For Cause Termination
Workers in Ontario, and indeed across Canada, can be terminated from their employment for cause. For cause dismissal is the most severe form of dismissal, and if cause has been established, workers can face significant disentitlements. Consequently, it is important to be aware of what protections workers have when faced with allegations of dismissal for cause. As outlined in R v Arthurs,if an employer terminates a worker for cause, they must demonstrate that the worker was:
- Guilty of serious misconduct,
- Habitually neglectful of their duty,
- Incompetent,
- Disobedient of the employer’s reasonable orders,
- Engaged in conduct incompatible with the workers’ duties; or,
- Engaged in conduct prejudicial to the employer’s business.
However, even if a worker has proven to meet one of the above criteria, dismissal itself may be too severe a response to the worker’s impugned misconduct. As outlined by the Supreme Court of Canada in McKinley v. BC Tel, 2001 SCC 38, dismissal is only warranted for just cause in the most severe cases. Instead, the norm is to take a proportional and contextual approach to discipline in the workplace. In other words, rather than dismissing an employee for something like incompetence or dishonesty, employers are typically required to utilize progressive discipline to temper and mitigate worker misconduct. It is only in circumstances of severe misconduct that a worker can be terminated for just cause without the employer using progressive discipline. Otherwise, if progressive discipline has been applied and the worker does not correct their behaviour, the worker might be subject to just cause dismissal.
Disciplinary Records and Culminating Incident
Since dismissal for cause typically requires progressive discipline being administered prior to the dismissal, disciplinary records are often admissible to demonstrate that a worker has a chequered record. Even if a worker has not engaged in sufficiently serious misconduct to warrant a dismissal, the worker’s disciplinary record can be used by the employer to demonstrate that the worker does not appropriately respond to discipline. In other words, a worker’s disciplinary record can be used to justify dismissal even in instances of relatively minor misconduct so long as that minor misconduct serves essentially as the straw that breaks the camel’s back.
Nevertheless, there are some restrictions to relying upon disciplinary records to dismiss workers for cause. In unionized workplaces, workers can grieve discipline when it is administered. This means that workers can object to discipline after the fact, and if their objection is successful, the discipline can be set aside and not counted on their record. In federally regulated workplaces, where workers are covered by the Canada Labour Code, even non-unionized workers can enjoy the benefit of this policy. Pursuant to the Supreme Court of Canada’s ruling in Wilson v. Atomic Energy of Canada Ltd., 2016 SCC 29, federally regulated workers covered by the Canada Labour Code are entitled to similar protections that unionized workers are afforded. Consequently, while federally regulated non-unionized workers cannot grieve discipline after it is imposed, if they are later dismissed for cause, they have an opportunity to challenge the disciplinary record that the employer relies upon to demonstrate that such discipline was improper and should not be used to justify dismissal.

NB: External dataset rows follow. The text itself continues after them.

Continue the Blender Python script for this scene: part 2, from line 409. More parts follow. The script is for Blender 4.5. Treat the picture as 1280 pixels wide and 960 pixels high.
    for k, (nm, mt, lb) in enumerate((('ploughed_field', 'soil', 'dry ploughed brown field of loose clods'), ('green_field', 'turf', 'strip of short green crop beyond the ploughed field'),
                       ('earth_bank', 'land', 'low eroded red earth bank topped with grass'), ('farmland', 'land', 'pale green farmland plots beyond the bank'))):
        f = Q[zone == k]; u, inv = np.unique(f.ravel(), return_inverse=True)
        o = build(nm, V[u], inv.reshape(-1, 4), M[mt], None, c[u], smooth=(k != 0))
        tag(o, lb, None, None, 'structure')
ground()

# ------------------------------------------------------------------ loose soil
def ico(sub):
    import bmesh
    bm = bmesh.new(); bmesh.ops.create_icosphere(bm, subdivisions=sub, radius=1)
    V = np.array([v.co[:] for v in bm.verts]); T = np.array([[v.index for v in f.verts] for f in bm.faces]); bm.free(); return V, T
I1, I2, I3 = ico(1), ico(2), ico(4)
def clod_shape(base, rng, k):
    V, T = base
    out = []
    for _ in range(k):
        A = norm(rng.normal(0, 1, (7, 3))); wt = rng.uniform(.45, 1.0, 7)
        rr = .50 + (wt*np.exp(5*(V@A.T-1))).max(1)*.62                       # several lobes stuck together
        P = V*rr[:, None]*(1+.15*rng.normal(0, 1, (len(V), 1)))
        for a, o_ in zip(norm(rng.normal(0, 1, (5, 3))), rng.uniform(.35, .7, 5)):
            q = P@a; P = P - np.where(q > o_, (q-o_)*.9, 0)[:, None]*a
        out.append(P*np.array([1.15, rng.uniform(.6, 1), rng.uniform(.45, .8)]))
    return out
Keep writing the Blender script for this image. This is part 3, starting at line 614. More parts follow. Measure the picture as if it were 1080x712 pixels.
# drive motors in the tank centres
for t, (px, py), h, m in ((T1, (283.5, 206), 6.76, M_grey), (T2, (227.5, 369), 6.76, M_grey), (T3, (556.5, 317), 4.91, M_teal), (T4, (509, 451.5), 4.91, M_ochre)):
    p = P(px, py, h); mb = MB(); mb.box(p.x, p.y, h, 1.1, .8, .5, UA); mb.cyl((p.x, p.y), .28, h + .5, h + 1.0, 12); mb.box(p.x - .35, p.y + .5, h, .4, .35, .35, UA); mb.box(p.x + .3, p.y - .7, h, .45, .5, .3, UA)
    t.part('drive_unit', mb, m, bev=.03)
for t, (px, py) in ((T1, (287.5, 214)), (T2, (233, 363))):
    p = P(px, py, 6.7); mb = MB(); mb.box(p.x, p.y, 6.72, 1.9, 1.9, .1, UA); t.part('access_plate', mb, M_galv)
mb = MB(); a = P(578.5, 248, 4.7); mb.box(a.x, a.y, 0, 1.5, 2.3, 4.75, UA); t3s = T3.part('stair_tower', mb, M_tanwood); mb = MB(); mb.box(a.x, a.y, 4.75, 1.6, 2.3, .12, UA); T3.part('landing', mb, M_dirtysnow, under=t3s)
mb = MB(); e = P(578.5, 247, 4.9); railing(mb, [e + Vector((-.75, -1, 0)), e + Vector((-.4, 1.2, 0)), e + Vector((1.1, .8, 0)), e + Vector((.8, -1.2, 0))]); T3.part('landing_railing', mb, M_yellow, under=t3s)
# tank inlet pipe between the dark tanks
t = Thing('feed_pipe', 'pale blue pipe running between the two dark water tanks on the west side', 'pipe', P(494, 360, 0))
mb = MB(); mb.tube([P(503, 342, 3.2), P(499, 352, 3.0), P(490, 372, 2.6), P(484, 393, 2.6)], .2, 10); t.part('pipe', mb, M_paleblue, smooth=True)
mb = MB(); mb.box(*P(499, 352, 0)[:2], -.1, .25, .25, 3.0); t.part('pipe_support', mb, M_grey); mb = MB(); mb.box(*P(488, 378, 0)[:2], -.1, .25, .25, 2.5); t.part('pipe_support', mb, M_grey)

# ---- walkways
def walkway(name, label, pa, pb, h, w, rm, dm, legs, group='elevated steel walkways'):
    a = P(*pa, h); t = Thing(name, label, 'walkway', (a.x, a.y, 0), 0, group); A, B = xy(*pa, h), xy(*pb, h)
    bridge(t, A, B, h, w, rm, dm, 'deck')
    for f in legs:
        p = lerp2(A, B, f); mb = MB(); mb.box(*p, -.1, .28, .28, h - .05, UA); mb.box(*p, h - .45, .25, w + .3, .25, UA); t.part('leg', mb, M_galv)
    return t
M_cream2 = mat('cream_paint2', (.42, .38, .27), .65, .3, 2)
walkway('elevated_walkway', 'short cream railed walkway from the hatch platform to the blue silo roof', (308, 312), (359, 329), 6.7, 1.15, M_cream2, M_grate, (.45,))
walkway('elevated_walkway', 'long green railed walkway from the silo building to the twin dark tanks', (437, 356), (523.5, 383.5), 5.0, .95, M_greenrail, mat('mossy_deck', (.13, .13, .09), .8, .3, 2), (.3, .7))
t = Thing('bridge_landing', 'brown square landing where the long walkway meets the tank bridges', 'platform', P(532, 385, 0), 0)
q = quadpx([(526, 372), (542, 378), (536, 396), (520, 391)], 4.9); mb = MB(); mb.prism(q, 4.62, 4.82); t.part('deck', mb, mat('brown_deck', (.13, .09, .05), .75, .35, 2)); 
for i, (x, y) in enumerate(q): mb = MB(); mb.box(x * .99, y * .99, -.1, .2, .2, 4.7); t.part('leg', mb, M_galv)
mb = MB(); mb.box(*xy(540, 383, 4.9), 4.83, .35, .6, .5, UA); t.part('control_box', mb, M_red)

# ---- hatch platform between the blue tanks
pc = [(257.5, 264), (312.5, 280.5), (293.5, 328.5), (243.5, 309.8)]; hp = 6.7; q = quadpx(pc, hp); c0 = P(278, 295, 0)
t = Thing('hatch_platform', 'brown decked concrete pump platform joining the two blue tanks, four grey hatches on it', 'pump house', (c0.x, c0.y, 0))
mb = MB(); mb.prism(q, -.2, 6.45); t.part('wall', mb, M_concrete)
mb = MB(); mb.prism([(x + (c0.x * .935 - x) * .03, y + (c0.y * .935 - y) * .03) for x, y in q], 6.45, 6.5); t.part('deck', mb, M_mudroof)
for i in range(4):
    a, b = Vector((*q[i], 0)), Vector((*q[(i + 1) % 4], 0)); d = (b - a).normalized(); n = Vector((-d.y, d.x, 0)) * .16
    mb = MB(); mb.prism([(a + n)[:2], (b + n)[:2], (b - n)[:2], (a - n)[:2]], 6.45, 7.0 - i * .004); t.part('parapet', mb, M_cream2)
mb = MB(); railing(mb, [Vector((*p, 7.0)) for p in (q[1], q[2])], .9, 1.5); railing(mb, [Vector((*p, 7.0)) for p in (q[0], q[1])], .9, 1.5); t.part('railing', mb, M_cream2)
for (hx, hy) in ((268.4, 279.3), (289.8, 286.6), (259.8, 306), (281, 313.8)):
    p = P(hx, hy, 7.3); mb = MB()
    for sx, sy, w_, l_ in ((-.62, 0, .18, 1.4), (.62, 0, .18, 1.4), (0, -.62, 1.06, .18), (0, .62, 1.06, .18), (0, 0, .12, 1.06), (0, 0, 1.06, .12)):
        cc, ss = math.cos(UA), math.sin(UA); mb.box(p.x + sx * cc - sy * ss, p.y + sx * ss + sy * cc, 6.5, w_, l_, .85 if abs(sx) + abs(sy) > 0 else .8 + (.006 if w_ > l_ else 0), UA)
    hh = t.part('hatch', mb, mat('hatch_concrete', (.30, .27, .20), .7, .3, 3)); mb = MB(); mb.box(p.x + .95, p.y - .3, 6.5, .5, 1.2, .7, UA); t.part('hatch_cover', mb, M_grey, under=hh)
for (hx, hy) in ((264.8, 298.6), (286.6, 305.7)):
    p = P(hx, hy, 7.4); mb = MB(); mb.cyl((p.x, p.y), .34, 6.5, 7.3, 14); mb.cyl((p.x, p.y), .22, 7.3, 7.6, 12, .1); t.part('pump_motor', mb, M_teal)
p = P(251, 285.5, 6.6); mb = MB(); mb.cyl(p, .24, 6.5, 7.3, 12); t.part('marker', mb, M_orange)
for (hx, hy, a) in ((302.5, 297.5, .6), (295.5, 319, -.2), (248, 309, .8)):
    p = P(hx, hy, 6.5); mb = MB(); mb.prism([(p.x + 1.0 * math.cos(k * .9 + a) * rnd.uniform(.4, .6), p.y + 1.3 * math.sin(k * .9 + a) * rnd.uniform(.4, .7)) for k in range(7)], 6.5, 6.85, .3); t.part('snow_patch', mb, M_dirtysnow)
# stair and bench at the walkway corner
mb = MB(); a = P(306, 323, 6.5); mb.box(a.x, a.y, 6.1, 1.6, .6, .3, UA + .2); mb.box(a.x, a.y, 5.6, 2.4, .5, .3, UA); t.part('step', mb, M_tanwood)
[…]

This concept is confirmed in Granite Transport Ltd. and Golphy, Re, where the adjudicator stated that non-unionized workers under the Canada Labour Code can challenge disciplinary records relied upon by their employer at the time of dismissal. If the prior discipline imposed was baseless or too severe, the dismissal itself may likewise be baseless or too severe a response to the purported misconduct. This is a significant form of protection for workers to avoid being dismissed for cause, although it is not the only form of protection available.
Sunset Clause
Sunset clauses are another form of protection available to workers with regards to disciplinary records. A sunset clause is a term of contract that outlines how long a given piece of discipline is permitted to remain on a worker’s record. Because these are specialized terms under contract, they can be negotiated to specify various lengths of time after which the discipline cannot be relied upon in efforts to terminate the worker. While sunset clauses are most frequently seen under collective agreements in the unionized context, they can also be established by workers in non-unionized fields under their employment contracts. The protections afforded by a sunset clause are quite significant as they eliminate the ability of employers to rely upon prior discipline that has been subject to the clause. Nevertheless, a disciplinary record can still be maintained for the purpose of challenging a worker’s claim to having a spotless or clean disciplinary record, even if the record itself cannot be used to justify progressive discipline or dismissal for cause.